It can be so mysterious. Out of the blue, we have an awakening - we see something in a whole new light. How could we have possibly missed what was hidden in plain sight all along?
We call these moments “break-throughs”.
A little light gets through the cracks of strongly held beliefs and in a single moment, we are stopped in our tracks by a mind-blowing revelation. We can see so clearly now.
These wake up calls shake up our lives in meaningful ways. It’s as if we realize that we have been getting in our own way, making things so much harder than they have to be - and there is a much better path to take. It may even feel like the path of least resistance because it is so freeing.
When we have a break-through, we literally are breaking free of our self-imposed limitations.
What if we could shift an old paradigm so that we didn’t need a startling wake up call to put us on the right track? What if we could actually be more malleable and work with life in an abundant, creative way?
Dr. Scott Barry Kaufman offers just the antidote we need: Replace judgment with curiosity.
He tells us that when we stop holding strong judgments so tightly, we release their power.
To help you feel this in a very tangible way - close your fist as tight as you can. Imagine that a strongly held opinion or belief is tucked in the palm of your hand as you use all your strength to squeeze it shut. No light is getting in. Stare at your fist — do you see any way that some light can find its way in there?
This is a visceral example of how judgmental perspective gets in our way. It blocks the light. It keeps us balled up, tensed up and hard to pry open. It takes a wake up call for us to stop clenching and reach out to address the alarm bell.
Now try this — slowly unclench that tight fist. Let your fingers relax and your palm open to where it becomes nearly flat. Flex and wiggle your fingers. Releasing all that tension feels good, doesn’t it?
For a moment, just imagine all the things you can do with a relaxed hand, fully extended with lots of wiggle room. Contrast that to the tight fist and how limited your would be to use your hand in that restricted condition.
You have all that you need in the palm of your hand - to substitute judgment for curiosity. A visceral, mental image that is an accessible little alarm clock for daily wake up calls.

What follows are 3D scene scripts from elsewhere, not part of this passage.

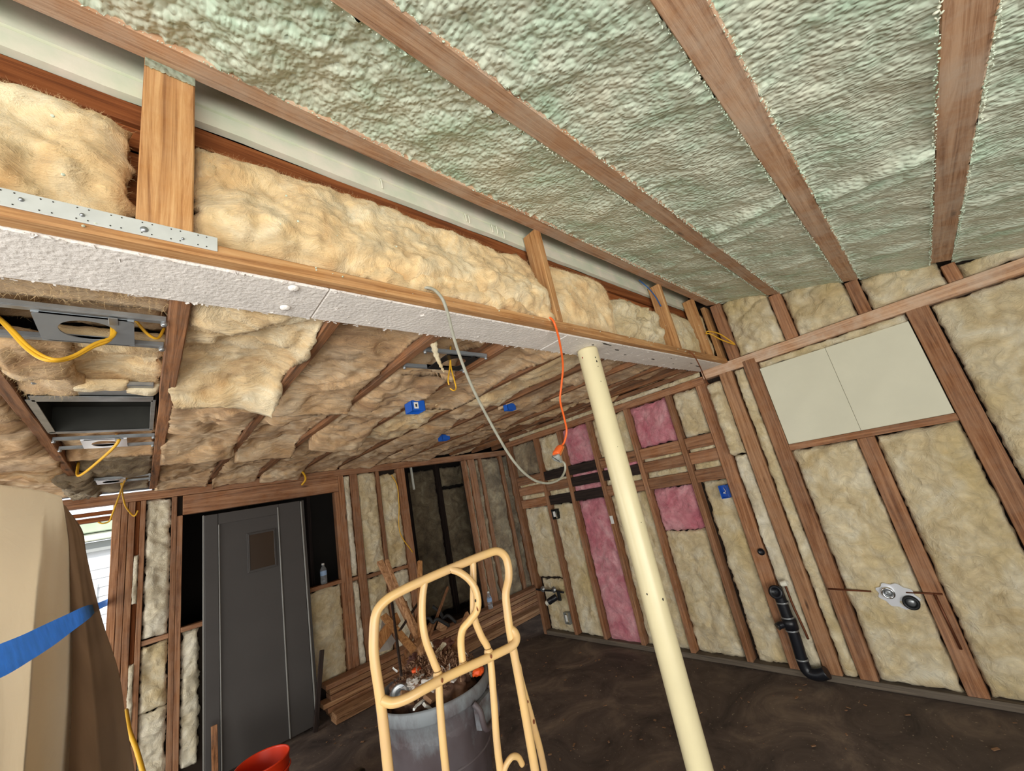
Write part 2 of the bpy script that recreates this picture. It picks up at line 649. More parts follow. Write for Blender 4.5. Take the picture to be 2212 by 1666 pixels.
M['black_bag'] = plain('black_plastic', rgb(14, 14, 15), 0.35)
M['pipe_black'] = plain('abs_pipe', rgb(26, 28, 34), 0.35, var=0.4, vscale=14)
M['copper'] = plain('old_copper', rgb(110, 66, 44), 0.5, 0.6)
M['pvc'] = plain('pvc', rgb(226, 222, 204), 0.4)
M['chrome'] = plain('chrome', rgb(220, 222, 224), 0.12, 1.0)
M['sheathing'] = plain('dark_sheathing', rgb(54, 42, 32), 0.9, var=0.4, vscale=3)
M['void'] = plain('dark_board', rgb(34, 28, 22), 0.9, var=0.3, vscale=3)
M['bottle'] = plain('clear_plastic', rgb(235, 240, 244), 0.08, trans=0.85, ior=1.33)
M['bottle_label'] = plain('bottle_label', rgb(150, 178, 212), 0.5)
M['blue_tape'] = plain('blue_masking_tape', rgb(98, 172, 238), 0.6, var=0.15, vscale=20, bump=0.25, bscale=50)
M['blue_wire'] = plain('blue_wire', rgb(40, 90, 150), 0.5)
M['orange_scrap'] = plain('orange_plastic_scrap', rgb(236, 92, 36), 0.5)
M['paper'] = plain('crumpled_paper', rgb(196, 190, 182), 0.8, bump=0.6, bscale=40)
M['cardboard'] = plain('cardboard', rgb(142, 106, 76), 0.85, var=0.2, vscale=10)
M['scrap_wood'] = wood3('scrap_wood', rgb(116, 80, 54), rgb(162, 120, 84), rgb(194, 154, 116))
M['ply'] = wood3('plywood', rgb(120, 80, 46), rgb(160, 112, 68), rgb(186, 140, 92), knots=False)
M['ext_white'] = plain('exterior_white', rgb(240, 240, 240), 0.6)
M['ext_green'] = plain('exterior_green', rgb(176, 190, 160), 0.5, var=0.2, vscale=5)
M['ext_grey'] = plain('exterior_grey', rgb(150, 152, 150), 0.6)
M['ext_glass'] = plain('exterior_glass', rgb(110, 114, 124), 0.2, var=0.3, vscale=5)
M['ground'] = plain('outside_ground', rgb(180, 172, 158), 0.9, var=0.2, vscale=2)


def worn_bin():
    # plastic with pale blue-grey plaster scuffs around the shoulder of the bin
    m = M['bin'].copy()
    m.name = 'scuffed_bin_plastic'
    nt = m.node_tree
    N, L = nt.nodes, nt.links
    b = N['Principled BSDF']
    src = b.inputs['Base Color'].links[0].from_socket
    tc = N.new('ShaderNodeTexCoord')
    sp = N.new('ShaderNodeSeparateXYZ')
    L.new(tc.outputs['Object'], sp.inputs[0])
    n = N.new('ShaderNodeTexNoise')
    n.inputs['Scale'].default_value = 7
    n.inputs['Detail'].default_value = 8
    n.inputs['Roughness'].default_value = .7
    mp = N.new('ShaderNodeMapping')
    mp.inputs['Scale'].default_value = (1, 1, .45)
    L.new(tc.outputs['Object'], mp.inputs['Vector'])
    L.new(mp.outputs[0], n.inputs['Vector'])
    a = N.new('ShaderNodeMath')
    a.operation = 'MULTIPLY_ADD'
    a.inputs[1].default_value = 1.1
    L.new(sp.outputs['Z'], a.inputs[0])
    L.new(n.outputs['Fac'], a.inputs[2])
    r = N.new('ShaderNodeValToRGB')
    r.color_ramp.elements[0].position = .76
    r.color_ramp.elements[0].color = (0, 0, 0, 1)
    r.color_ramp.elements[1].position = 1.0
    r.color_ramp.elements[1].color = (.85, .85, .85, 1)
    L.new(a.outputs[0], r.inputs['Fac'])
    mx = N.new('ShaderNodeMix')
    mx.data_type = 'RGBA'
    L.new(r.outputs['Color'], mx.inputs[0])
    L.new(src, mx.inputs[6])
    mx.inputs[7].default_value = rgb(138, 146, 150)
    L.new(mx.outputs[2], b.inputs['Base Color'])
    return m


M['bin_worn'] = worn_bin()


def sheet_material():
    m, nt, b = new_mat('plastic_sheeting')
    N, L = nt.nodes, nt.links
    b.inputs['Base Color'].default_value = rgb(216, 206, 186)
    b.inputs['Roughness'].default_value = 0.38
    b.inputs['Specular IOR Level'].default_value = 0.5
    tr = N.new('ShaderNodeBsdfTranslucent')
    tr.inputs['Color'].default_value = rgb(228, 210, 178)
    mix = N.new('ShaderNodeMixShader')
    mix.inputs[0].default_value = 0.5
    out = N['Material Output']
    L.new(b.outputs[0], mix.inputs[1])
    L.new(tr.outputs[0], mix.inputs[2])
    L.new(mix.outputs[0], out.inputs['Surface'])
    tc = N.new('ShaderNodeTexCoord')
    n = N.new('ShaderNodeTexNoise')
    n.inputs['Scale'].default_value = 3.5
    n.inputs['Detail'].default_value = 5
    n.inputs['Distortion'].default_value = 1.5
    L.new(tc.outputs['Object'], n.inputs['Vector'])
    bp = N.new('ShaderNodeBump')
    bp.inputs['Strength'].default_value = 0.35
    bp.inputs['Distance'].default_value = 0.03
    L.new(n.outputs['Fac'], bp.inputs['Height'])
    L.new(bp.outputs['Normal'], b.inputs['Normal'])
    L.new(bp.outputs['Normal'], tr.inputs['Normal'])
    return m


M['sheet'] = sheet_material()
M['cloth'] = plain('brown_drop_cloth', rgb(168, 146, 122), 0.8, var=.12, vscale=4, bump=.2, bscale=30)  # darker, opaque colour for the right folds of the sheet


# ------------------------------------------------------------------ batt of insulation
def batt(name, O, U, V, N_, mat, label, group=None, res=0.02, bulge=0.03, amp=0.02, freq=5.0, thick=0.06,
         ragged=0.012, seed=0, crease=0.0, crease_f=3.0, edge=4, hfun=None, lumps=0.0, cat='insulation', ledge=0.0, ledge_f=2.6, puff=0.018):
    """soft slab: O corner, U and V its two sides, N_ the way it faces"""
    O, U, V, N_ = Vector(O), Vector(U), Vector(V), Vector(N_).normalized()
    nu = max(5, int(U.length / res))
    nv = max(5, int(V.length / res))
    uh, vh = U.normalized(), V.normalized()
    sd = Vector((seed * 3.17, seed * 1.71, seed * 5.3))
    bm = bmesh.new()
    grid = []
    for j in range(nv + 1):
        v = j / nv
        row = []
        for i in range(nu + 1):
            u = i / nu
            p = O + U * u + V * v
            eu = 1 - abs(2 * u - 1) ** edge
            ev = 1 - abs(2 * v - 1) ** (edge * max(1.0, V.length / U.length))
            e = max(0.0, min(1.0, eu)) ** .5 * max(0.0, min(1.0, ev)) ** .5
            q = p * freq + sd
            h = bulge * e + amp * fbm(q, 4, 0.55) * (0.35 + 0.65 * e)
            if puff:
                h += puff * (abs(noise.noise(p * 9 + sd)) + .5 * abs(noise.noise(p * 19 + sd)) + .3 * abs(noise.noise(p * 38 + sd)) - .35) * (.3 + .7 * e)
            if lumps:
                h += lumps * (fbm(p * freq * .45 + sd * 2, 2)) * e
            if crease:
                n = abs(noise.noise(p * crease_f + sd * 1.3))
                h -= crease * max(0.0, 1 - n * 5.0) * e
                n = abs(noise.noise(p * crease_f * 2.3 + sd * 2.3))
                h -= crease * .45 * max(0.0, 1 - n * 5.0) * e
            if ledge:
                tt = fbm(p * ledge_f + sd * .7, 3, .45)
                for lv, am in ((-.18, 1.0), (.10, .8), (.34, .9)):
                    k_ = min(1.0, max(0.0, (tt - lv) / .05))
                    h += ledge * am * (k_ * k_ * (3 - 2 * k_)) * e
                h -= ledge * 1.1 * e
            h += 0.0030 * noise.noise(p * 46 + sd) + 0.0022 * noise.noise(p * 95 + sd)
            if hfun:
                h += hfun(u, v)
            # ragged borders
            if i in (0, nu):
                p = p + uh * (ragged * (fbm(Vector((v * V.length * 9, seed + i, 0)), 4, .7)))
            if j in (0, nv):
                p = p + vh * (ragged * (fbm(Vector((u * U.length * 9, seed + 50 + j, 0)), 4, .7)))
            row.append(bm.verts.new(p + N_ * h))
        grid.append(row)
    for j in range(nv):
        for i in range(nu):
            f = bm.faces.new((grid[j][i], grid[j][i + 1], grid[j + 1][i + 1], grid[j + 1][i]))
            f.smooth = True
    # sides and back
    border = [grid[0][i] for i in range(nu + 1)] + [grid[j][nu] for j in range(1, nv + 1)] + \
             [grid[nv][i] for i in range(nu - 1, -1, -1)] + [grid[j][0] for j in range(nv - 1, 0, -1)]
    c = O + U * .5 + V * .5
    back = []
    for b_ in border:
        p = b_.co - N_ * ((b_.co - O).dot(N_) + thick)
        p = p + (c - p) * 0.02 - N_ * N_.dot((c - p) * 0.02)
        back.append(bm.verts.new(p))
    n = len(border)
    for k in range(n):
        f = bm.faces.new((border[k], back[k], back[(k + 1) % n], border[(k + 1) % n]))
        f.smooth = True
    bm.faces.new(back)
    o = mesh_obj(name, bm, mat)
    return tag(o, label, cat, group)


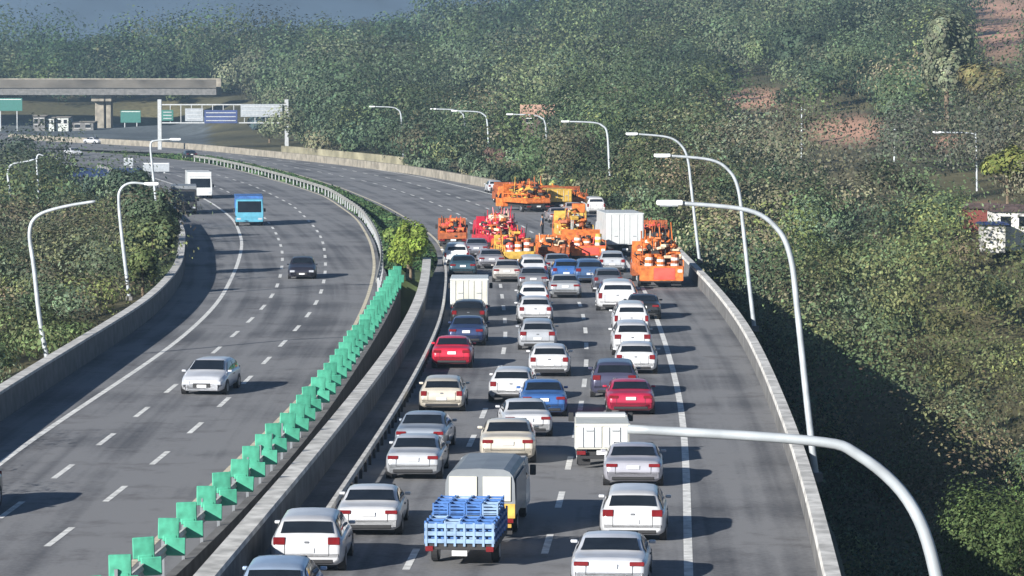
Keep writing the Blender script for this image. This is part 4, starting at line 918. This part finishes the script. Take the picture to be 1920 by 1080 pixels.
def house(label, x, y, z, w_, d_, h, wm, rm, wins=3, roofh=.5, name='house', rz=0, win='roof', base=-3):
    t = thing(name, label, 'house' if name == 'house' else 'building', (x, y, z), rz)
    wl = obj('wall', mbox(-w_/2, w_/2, 0, d_, base, h), wm, t)
    bm = bmesh.new(); P = [(-w_/2-.3, -.3, h+.003), (w_/2+.3, -.3, h+.003), (w_/2+.3, d_+.3, h+.003), (-w_/2-.3, d_+.3, h+.003)]
    v = [bm.verts.new(p) for p in P]+[bm.verts.new((-w_/2-.3, d_/2, h+roofh)), bm.verts.new((w_/2+.3, d_/2, h+roofh))]
    for f in ((0, 1, 5, 4), (2, 3, 4, 5), (0, 4, 3), (1, 2, 5), (3, 2, 1, 0)): bm.faces.new([v[i] for i in f])
    obj('roof', bm, rm, t)
    for k in range(wins):
        xx = -w_/2+w_*(k+.5)/wins; ww = min(.6, w_/wins*.28)
        q = obj('window', mbox(xx-ww, xx+ww, -.04, -.005, h*.35, h*.8), M['glass'], t)
        bm = bmesh.new(); box(bm, xx-ww-.08, xx+ww+.08, -.07, -.042, h*.8, h*.8+.1); box(bm, xx-ww-.08, xx+ww+.08, -.07, -.042, h*.35-.1, h*.35); obj('frame', bm, M['wall'], q)
    return t
p = atY(1905, 440, 262); house('white plastered house with dark windows at the right edge of the slope', p.x+.6, 262, p.z, 4.2, 5, 1.75, M['wall'], M['roof'], 3, .5, base=-1.2)
p = atY(1868, 442, 261); house('pale low annex wall beside the white house', p.x-.4, 259, p.z-.3, 1.6, 3, 1.2, M['conc_white'], M['roofblue'], 0, .2, 'shed', base=-.9)
p = atY(1840, 412, 275); house('rusty red shed left of the white house', p.x, 275, p.z, 2.2, 3, .9, mat('rusty_wall', (.18, .05, .04), .9), M['roof'], 0, .4, 'shed')
p = atY(1008, 236, 455); house('brown roofed hut with dark open front above the bend', p.x, 455, p.z, 4.0, 4, 1.2, M['roof'], mat('brown_roof', (.42, .26, .19), .9, 0, 0, .3, 1), 2, 1.6, 'hut')
p = at(185, 330); house('long low building with a dark blue metal roof in the left hollow', p.x, p.y, -1.5, 7.5, 24, 1.4, M['boxgrey'], M['roofblue'], 0, .8, 'warehouse')
for k, (px0, px1, py0, py1, lab) in enumerate(((62, 84, 218, 240, 'pale grey industrial block left of the two white ones'), (86, 100, 222, 238, 'white cube building, left of a pair by the overpass'), (103, 126, 221, 238, 'white cube building, right of a pair by the overpass'), (132, 172, 230, 246, 'long grey low building beside the overpass pier'))):
    a_ = atY(px0, py0, 790); b_ = atY(px1, py1, 790); house(lab, (a_.x+b_.x)/2, 790+k, b_.z, b_.x-a_.x, 8, a_.z-b_.z, M['cargo'] if k in (1, 2) else M['conc'], M['conc_tan'], 2, .3, 'building')
# a side road winding past those buildings
cS = lambda Y: np.interp(Y, [640, 690, 740, 790, 830], [-96, -100, -112, -128, -150]); 
me_ = ribbon('side_road', lambda Y: cS(Y)-4, lambda Y: cS(Y)+4, 640, 830, .35, M['asphalt'], 6, 4)
bpy.data.objects['ground']  # terrain stays below the side road

# ---------------------------------------------------------------- trees that stand out
tree('bush', 'bright yellow green bush at the end of the green fence between the carriageways', -6.6, 223, 3.6, 1.45, (.2, .27, .05), 5200, .1, z=-.6, cat='bush', squash=1.2)
tree('bush', 'yellow green bush behind the first one at the tip of the thick white barrier', -7.0, 232, 3.9, 1.4, (.18, .25, .05), 3600, .12, z=-.5, cat='bush', squash=1.3)
tree('bush', 'rounded olive bush on the grass strip just beyond the two yellow green ones', -7.9, 241, 2.9, 1.3, (.13, .18, .05), 3600, .11, z=-.5, cat='bush', squash=1.1)
tree('tree', 'leafy green tree filling the bottom right corner', 16.6, 112, 13.9, 3.8, (.085, .125, .045), 20000, .065, z=-13.2)
tree('tree', 'bright green tree just behind the bottom right corner tree', 20.2, 128, 14.4, 3.8, (.1, .145, .05), 20000, .065, z=-14)
tree('tree', 'low green tree at the bottom edge left of the corner tree', 14.6, 103, 9.6, 2.4, (.085, .125, .05), 9000, .07, z=-13.0)
def hill_tree(label, px, py, Y, h, r, col, nm='tree', nl=1800, squash=1.0):
    p = atY(px, py, Y); z = float(terrain(p.x, Y)); tree(nm, label, p.x, Y, h, r, col, int(nl*2), Y*.0006+.04, z=z, squash=squash)
hill_tree('tall pale grey green tree at the upper right', 1775, 150, 455, 17, 4.5, (.17, .19, .12), nl=5000, squash=1.3)
hill_tree('yellowish tree right of the tall pale tree', 1850, 200, 430, 10, 4.0, (.2, .18, .08), nl=3500)
hill_tree('dark green tree behind the white house', 1890, 370, 285, 5.5, 2.4, (.16, .18, .05))
hill_tree('dark rounded tree on the ridge right of the upper earth bank', 1500, 60, 640, 12, 5.5, (.05, .075, .045), nl=2500)
hill_tree('blue green tree below the upper earth bank', 1380, 250, 400, 6, 3.0, (.07, .11, .08))
hill_tree('pale feathery tree among the distant lamps', 640, 240, 590, 8.5, 3.4, (.12, .17, .12), nl=2200, squash=1.2)
hill_tree('dark blue green tree right of the feathery tree', 770, 225, 560, 8.5, 3.2, (.045, .07, .06), nl=2200)
hill_tree('light green bush at the foot of the distant bend', 820, 300, 490, 3.6, 2.4, (.16, .19, .06), 'bush')
hill_tree('brown leafless looking bush at the outer bend', 935, 300, 430, 3.8, 2.0, (.14, .09, .07), 'bush')
hill_tree('dark bluish tree behind the gantry panels', 505, 250, 640, 7.5, 4.5, (.05, .075, .085), nl=2400)
tree('tree', 'dark tree leaning over the left wall by the bend', float(cLB(222))-2.0, 222, 5.2, 2.0, (.08, .11, .055), 5000, .13)
tree('tree', 'slim tree beside the left wall, nearer than the leaning one', float(cLB(203))-1.8, 203, 3.8, 1.2, (.1, .13, .05), 3000, .12)
tree('tree', 'rounded dark tree behind the left wall where the road bends away', float(cLB(246))-2.4, 246, 5.2, 2.3, (.07, .1, .055), 5000, .14)
tree('tree', 'green tree at the foot of the straight left lamp', float(cLB(272))-3, 272, 5, 2.1, (.07, .105, .06), 4200, .16)
tree('tree', 'tall shady tree left of the dark lorry', float(cLB(318))-4, 318, 5.5, 2.6, (.06, .09, .06), 4200, .18)
tree('tree', 'shady bluish tree between the left lamps', atY(200, 330, 330).x, 330, 4.5, 2.8, (.05, .075, .06), 4400, .18)

# ---------------------------------------------------------------- haze
hz = obj('haze', mbox(-1000, 1000, -70, 1680, -62, 130)); hz['kind'] = 'stuff'
m = bpy.data.materials.new('haze_air'); m.use_nodes = True; t_ = m.node_tree; t_.nodes.clear()
ou = t_.nodes.new('ShaderNodeOutputMaterial'); vv = t_.nodes.new('ShaderNodeVolumePrincipled')
vv.inputs['Color'].default_value = (.5, .74, 1, 1); vv.inputs['Density'].default_value = .00017; vv.inputs['Anisotropy'].default_value = 0
t_.links.new(vv.outputs[0], ou.inputs['Volume']); hz.data.materials.clear(); hz.data.materials.append(m)
tag(hz, 'thin bluish air haze over the valley', 'haze', kind='stuff')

In his book Rise Above, Scott Barry Kaufman, points out that judgment and avoidance are the two stumbling blocks that make life harder than it has to be. When we stay stuck in judgment and we avoid discomfort (especially emotional unease), we grow more tightly attached to both. We walk through life so tight and tense that it is nearly impossible to be nimble.
People who are both emotionally and psychologically flexible, move through life with greater ease. They’ve released the tension by tapping into curiosity (instead of rigid judgment) and they are practiced at observing their emotions, rather than getting entangled in them. They simply have more freedom to play, to explore, to test out a hypothesis and to not be attached to an outcome.
Big difference!
How do you want to move through your life?
Do you want to be nimble, flexible and open-minded? Imagine the confidence you would have to pick your way through an obstacle course with curiosity, discovering a path that felt like playing a rousing game of leap frog! Imagine your body feeling strong, adaptable and resilient. You’d bounce back fast when you slip, you’d catch your balance with ease. You’d keep your eyes on the horizon and make your way forward toward your goal.
Don’t wait for life to sound an alarm to get the wake up calls you need. Make small breakthroughs every single day.
Trade all that judgment for curiosity.
Stop avoiding your feelings or letting them define you. Observe them, take notes from the data they give you. Then choose emotions that better match the situation at hand. Ask yourself — how do I want to be feeling right now?
Arthur C. Brooks, author of Build the Life You Want, tells us that we can substitute emotions just like we swap ingredients when we are cooking. Playing the match game with our emotions is how we build more resilience and flexibility. We simply align our emotions with our goals. This takes practice and the effort is truly worth it.
Today can be the day that you pivot from getting in your own way to “making your way with confidence, curiosity and flexibility”.